Dense v.s. Sparse: A Comparative Study of Sampling Analysis in Scene Classification of High-Resolution Remote Sensing Imagery

4 Feb 2015  ·  Jingwen Hu, Gui-Song Xia, Fan Hu, Liangpei Zhang ·

Scene classification is a key problem in the interpretation of high-resolution remote sensing imagery. Many state-of-the-art methods, e.g. bag-of-visual-words model and its variants, the topic models as well as deep learning-based approaches, share similar procedures: patch sampling, feature description/learning and classification. Patch sampling is the first and a key procedure which has a great influence on the results. In the literature, many different sampling strategies have been used, {e.g. dense sampling, random sampling, keypoint-based sampling and saliency-based sampling, etc.

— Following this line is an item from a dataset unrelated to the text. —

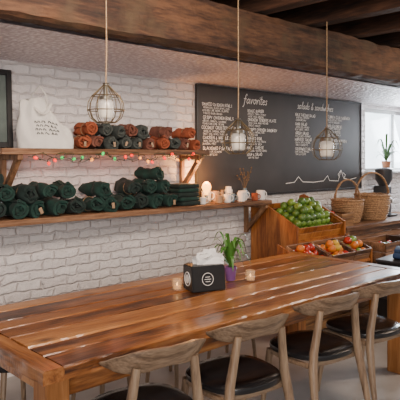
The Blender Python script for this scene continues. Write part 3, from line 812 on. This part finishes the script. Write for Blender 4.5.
# ---------------------------------------------------------------- produce stand
ps = root("produce_stand", (0, 0, 0), label="stepped orange-stained wooden produce stand against the wall", category="display stand")
for xx in (4.40, 5.20):
    bm = NB(); prism(bm, [(3.37, 0), (3.96, 0), (3.96, 1.17), (3.90, 1.19), (3.37, .93)], xx-.022, xx+.0)
    mk("side_panel", bm, 'orange', ps, smooth=False)
LX = 4.10
for xx in (LX, 5.20):
    bm = NB(); prism(bm, [(3.06, 0), (3.365, 0), (3.365, .80), (3.06, .68)], xx-.022, xx)
    mk("side_panel", bm, 'orange', ps, smooth=False)
bm = NB(); prism(bm, [(3.37, .76), (3.94, 1.025), (3.94, 1.005), (3.37, .74)], 4.401, 5.177); mk("sloped_shelf", bm, 'orange', ps, smooth=False)
bm = NB(); prism(bm, [(3.07, .58), (3.36, .70), (3.36, .68), (3.07, .56)], LX+.001, 5.177); mk("sloped_shelf", bm, 'orange', ps, smooth=False)
bm = NB()
for i in range(6): bx(bm, LX+.001, 5.177, 3.08, 3.095, .03+i*.085, .108+i*.085, .002)
for i in range(3): bx(bm, 4.401, 5.177, 3.372, 3.385, .50+i*.075, .57+i*.075, .002)
mk("front_slats", bm, 'crate', ps, smooth=False)

def crate(x, y, z, w, d, h, tilt, lab, mat='crate'):
    r = root("produce_crate", (x, y, z), (tilt, 0, 0), label=lab, category="crate")
    bm = NB(); bx(bm, -w/2, w/2, -d/2, d/2, 0, .012)
    mk("crate_bottom", bm, mat, r, smooth=False)
    bm = NB(); t = .012; ns = 2; sh = h/ns
    for i in range(ns):
        a, b = .013+i*sh, .013+(i+1)*sh-.006
        bx(bm, -w/2, w/2, -d/2, -d/2+t, a, b, .002); bx(bm, -w/2, w/2, d/2-t, d/2, a, b, .002)
        bx(bm, -w/2, -w/2+t, -d/2+t, d/2-t, a, b, .002); bx(bm, w/2-t, w/2, -d/2+t, d/2-t, a, b, .002)
    mk("crate_sides", bm, mat, r, smooth=False)
    return Matrix.Translation((x, y, z)) @ Matrix.Rotation(tilt, 4, 'X')
t1 = math.atan2(.265, .57)
M1 = crate(4.79, 3.655, .895, .74, .50, .13, t1, "wooden crate of green apples on the produce stand", 'orange')
t2 = math.atan2(.12, .29)
M2 = crate(4.29, 3.21, .642, .35, .28, .10, t2, "small wooden crate of red tomatoes on the produce stand", 'shelf')
M3 = crate(4.68, 3.21, .642, .38, .28, .10, t2, "small wooden crate of lemons and oranges on produce stand", 'shelf')
M5 = crate(5.02, 3.21, .642, .28, .28, .10, t2, "small wooden crate of tomatoes and apples on produce stand", 'shelf')
def fruit_mesh(nm, mat, kind):
    bm = NB()
    if kind == 'apple': p = [(0, .028), (.008, .033), (.02, .037), (.033, .028), (.040, .008), (.037, -.014), (.026, -.031), (.012, -.036), (0, -.030)]
    elif kind == 'tomato': p = [(0, .022), (.01, .027), (.024, .027), (.037, .014), (.040, 0), (.034, -.018), (.018, -.029), (0, -.031)]
    elif kind == 'lemon': p = [(0, .048), (.007, .043), (.016, .034), (.029, .014), (.031, 0), (.029, -.014), (.016, -.032), (.006, -.040), (0, -.043)]
    else: p = [(0, .036), (.014, .035), (.028, .026), (.038, .008), (.038, -.008), (.028, -.027), (.012, -.037), (0, -.037)]
    lathe(bm, p, 16); bmesh.ops.recalc_face_normals(bm, faces=bm.faces)
    me = bpy.data.meshes.new(nm); bm.to_mesh(me); bm.free(); me.materials.append(MT[mat]); me.shade_smooth(); return me
FM = {k: [fruit_mesh(k, m_, kd) for m_ in ms] for k, ms, kd in (('green_apple', ('apple', 'apple2', 'apple'), 'apple'), ('tomato', ('tomato',), 'tomato'), ('lemon', ('lemon',), 'lemon'), ('orange_fruit', ('orangef',), 'o'))}
def fruit(kind, M, p, lab, grp, cat, rr=1.5):
    o = bpy.data.objects.new(kind, random.choice(FM[kind])); COL.objects.link(o)
    o.location = M @ Vector(p); o.rotation_euler = (R(-rr, rr), R(-rr, rr), R(0, 6)); o["label"] = lab; o["group"] = grp; o["category"] = cat
    return o
def fill(kinds, M, w, d, z0, layers, lab, grp, cat, sp=.082):
    for l in range(layers):
        nx = int((w-.03)/sp)-l; ny = int((d-.03)/sp)-(l if l < 2 else (1 if l == 2 else 2))
        for i in range(nx):
            for j in range(ny):
                if l == layers-1 and random.random() < .3: continue
                k = random.choice(kinds)
                fruit(k, M, ((i-(nx-1)/2)*sp+R(-.004, .004), (j-(ny-1)/2)*sp+R(-.004, .004), z0+.04+l*.060+R(-.004, .004)), lab[k], grp, cat[k])
fill(['green_apple'], M1, .74, .50, .013, 4, {'green_apple': "green apple heaped in a wooden crate"}, "green apples in the crate", {'green_apple': "apple"})
fill(['tomato', 'tomato', 'tomato', 'orange_fruit'], M2, .36, .29, .013, 2, {'tomato': "red tomato heaped in a small wooden crate", 'orange_fruit': "orange among tomatoes in a small crate"}, "tomatoes in the crate", {'tomato': "tomato", 'orange_fruit': "orange"})
fill(['lemon', 'orange_fruit', 'tomato'], M3, .38, .29, .013, 2, {'lemon': "yellow lemon in a small wooden crate", 'orange_fruit': "orange in a small wooden crate", 'tomato': "red tomato among lemons in a crate"}, "mixed fruit in the crate", {'lemon': "lemon", 'orange_fruit': "orange", 'tomato': "tomato"})
fill(['green_apple', 'tomato', 'orange_fruit'], M5, .28, .29, .013, 2, {'green_apple': "green apple in a small mixed crate", 'orange_fruit': "orange in a small mixed crate", 'tomato': "red tomato in a small mixed crate"}, "mixed produce in the crate", {'green_apple': "apple", 'orange_fruit': "orange", 'tomato': "tomato"})

ct = root("side_counter", (0, 0, 0), label="rustic wooden side counter under the window holding baskets", category="counter")
bm = NB()
for i in range(3): bx(bm, 5.24, 7.3, 3.38+i*.195, 3.57+i*.195, .815, .855, .003)
mk("countertop", bm, 'shelf', ct, smooth=False)
bm = NB()
for i in range(4): bx(bm, 5.28, 7.26, 3.42, 3.44, .52+i*.075, .588+i*.075, .002)
bx(bm, 5.28, 7.26, 3.42, 3.92, .20, .23, .002); mk("counter_apron", bm, 'shelf', ct, smooth=False)
for xx in (5.26, 7.2):
    for yy in (3.40, 3.88):
        bm = NB(); bx(bm, xx, xx+.07, yy, yy+.07, 0, .814, .003); mk("leg", bm, 'shelfy', ct, smooth=False)
M4 = crate(5.36, 3.62, .856, .22, .34, .13, 0, "small wooden crate of oranges on the side counter")
fill(['orange_fruit', 'tomato'], M4, .22, .34, .013, 2, {'orange_fruit': "orange in a small wooden crate", 'tomato': "red tomato in a crate with oranges"}, "oranges in the counter crate", {'orange_fruit': "orange", 'tomato': "tomato"}, .08)
M6 = crate(5.62, 3.15, .52, .62, .36, .20, 0, "dark weathered wooden crate stacked before the side counter", 'shelf')
crate(5.62, 3.15, .262, .62, .36, .235, 0, "dark weathered wooden crate stacked before the side counter", 'shelf')
crate(5.62, 3.15, .004, .62, .36, .235, 0, "dark weathered wooden crate stacked before the side counter", 'shelf')
fill(['orange_fruit', 'green_apple', 'tomato'], M6, .60, .34, .09, 1, {'green_apple': "green apple in a dark weathered crate", 'orange_fruit': "orange in a dark weathered crate", 'tomato': "red tomato in a dark weathered crate"}, "produce in the dark crate", {'green_apple': "apple", 'orange_fruit': "orange", 'tomato': "tomato"})

def basket(x, y, z, s, lab, rot):
    r = root("wicker_basket", (x, y, z), (0, 0, rot), label=lab, category="basket", group="wicker baskets on the side counter")
    bm = NB(); H = .25
    prof = [(0, 0), (.13, 0)]
    N = 26
    for i in range(N+1):
        f = i/N; prof.append((.135+.045*math.sin(f*1.9)+(.004 if i % 2 else -.003), .004+H*f))
    prof += [(.172, H), (.165, .12), (.125, .012), (0, .012)]
    lathe(bm, prof, 40)
    for k, v in enumerate(bm.verts):
        a = math.atan2(v.co.y, v.co.x); v.co.xy *= 1+.018*math.sin(a*20+(v.co.z*330 % 2)*3.14)
    mk("basket_body", bm, 'wicker', r)
    bm = NB(); tube(bm, [(.178*math.cos(2*math.pi*i/40), .178*math.sin(2*math.pi*i/40), H+.005+.003*math.sin(i*2)) for i in range(40)], .011, 8, True); mk("basket_rim", bm, 'wicker', r)
    for sg in (-1, 1):
        bm = NB()
        tube(bm, [(.178*math.cos(math.pi*i/20), sg*.006+.006*math.sin(i*1.4)*sg, H+.005+.23*math.sin(math.pi*i/20)) for i in range(21)], .0085, 8); mk("basket_handle", bm, 'wicker', r)
    r.scale = (s, s, s)
basket(5.68, 3.66, .857, 1.0, "tan woven wicker basket with tall arched handle", -.3)
basket(6.18, 3.64, .857, 1.15, "larger tan woven wicker basket with arched handle", -.6)
gr = root("coffee_grinder", (6.66, 3.76, .857), label="tall dark gray coffee grinder with hopper on side counter", category="coffee grinder")
bm = NB(); bx(bm, -.10, .10, -.14, .12, 0, .03, .008); bx(bm, -.08, .08, -.07, .11, .03, .38, .02, seg=2); mk("grinder_body", bm, 'gray', gr)
bm = NB(); lathe(bm, [(0, .38), (.06, .38), (.105, .46), (.108, .59), (.09, .605), (0, .61)], 24, None); mk("bean_hopper", bm, 'gray', gr)
bm = NB(); tube(bm, [(0, -.06, .24), (0, -.11, .20), (0, -.12, .17)], .02, 10); mk("grinder_spout", bm, 'steel', gr)
for i in range(2):
    b = root("storage_bin", (5.02, 2.62, .005+i*.33), (0, 0, .1*i), label="black plastic storage bin stacked beyond the table", category="storage bin", group="stacked black bins")
    bm = NB()
    a = [(-.22, -.17), (.22, -.17), (.22, .17), (-.22, .17)]
    lo_ = [bm.verts.new((p*.88, q*.88, 0)) for p, q in a]; hi = [bm.verts.new((p, q, .30)) for p, q in a]
    li = [bm.verts.new((p*.95, q*.95, .30)) for p, q in a]; lb = [bm.verts.new((p*.84, q*.84, .01)) for p, q in a]
    for k in range(4):
        k2 = (k+1) % 4
        bm.faces.new((lo_[k], lo_[k2], hi[k2], hi[k])); bm.faces.new((hi[k], hi[k2], li[k2], li[k])); bm.faces.new((li[k], li[k2], lb[k2], lb[k]))
    bm.faces.new(lo_); bm.faces.new(lb)
    mk("bin_body", bm, 'black', b, smooth=False)
    bm = NB(); bx(bm, -.235, .235, -.185, .185, .301, .325, .006); mk("bin_lid", bm, 'gray', b, smooth=False)
bm = NB()
bx(bm, -.15, .15, -.10, .10, 0, .05, .02, seg=3); bx(bm, -.13, .13, -.09, .09, .045, .085, .018, seg=3)
for v in bm.verts: v.co += noise.noise_vector(v.co*9)*.012
mk("folded_cloth", bm, 'navy', loc=(5.02, 2.62, .668), rot=(0, 0, .4), label="navy blue folded cloth on top of black bins", category="cloth")

# ---------------------------------------------------------------- lights
w = bpy.data.worlds.new("w"); SC.world = w; w.use_nodes = True
bg = w.node_tree.nodes["Background"]; bg.inputs[0].default_value = (1, .95, .91, 1); bg.inputs[1].default_value = .50
def area(name, loc, target, sx, sy, en, col):
    l = bpy.data.lights.new(name, 'AREA'); l.shape = 'RECTANGLE'; l.size = sx; l.size_y = sy; l.energy = en; l.color = col
    o = bpy.data.objects.new(name, l); COL.objects.link(o); o.location = loc
    o.rotation_euler = (Vector(target)-Vector(loc)).to_track_quat('-Z', 'Y').to_euler()
area("window_daylight", (7.75, 3.98, 1.85), (6.4, 2.6, 1.2), 2.1, .7, 150, (.84, .92, 1))
area("camera_side_fill", (-1.6, -2.2, 1.9), (2.2, 3.5, 1.2), 2.5, 1.8, 170, (1, .94, .89))  # added fill from behind the camera, no window stands there
area("warm_overhead_fill", (5.5, 1.0, 2.6), (4.5, 3.2, .8), 1.2, .8, 70, (1, .80, .62))  # added unseen warm fill from above, not an actual fixture
area("warm_wall_fill", (1.6, 1.6, 2.55), (2.2, 3.6, 1.2), 1.5, .3, 55, (1, .80, .66))  # extra unseen strip of warm fill that brightens the back wall

cam = bpy.data.cameras.new("camera"); co = bpy.data.objects.new("camera", cam); COL.objects.link(co)
co.location = (0, 0, 1.6); co.rotation_euler = (math.pi/2, 0, math.radians(47.2-90))
cam.sensor_width = 36; cam.lens = 36*574/400; cam.shift_y = -43/400; cam.clip_start = .05
SC.camera = co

However, it is still not clear which sampling strategy is suitable for the scene classification of high-resolution remote sensing images. In this paper, we comparatively study the effects of different sampling strategies under the scenario of scene classification of high-resolution remote sensing images. We divide the existing sampling methods into two types: dense sampling and sparse sampling, the later of which includes random sampling, keypoint-based sampling and various saliency-based sampling proposed recently. In order to compare their performances, we rely on a standard bag-of-visual-words model to construct our testing scheme, owing to their simplicity, robustness and efficiency. The experimental results on two commonly used datasets show that dense sampling has the best performance among all the strategies but with high spatial and computational complexity, random sampling gives better or comparable results than other sparse sampling methods, like the sophisticated multi-scale key-point operators and the saliency-based methods which are intensively studied and commonly used recently.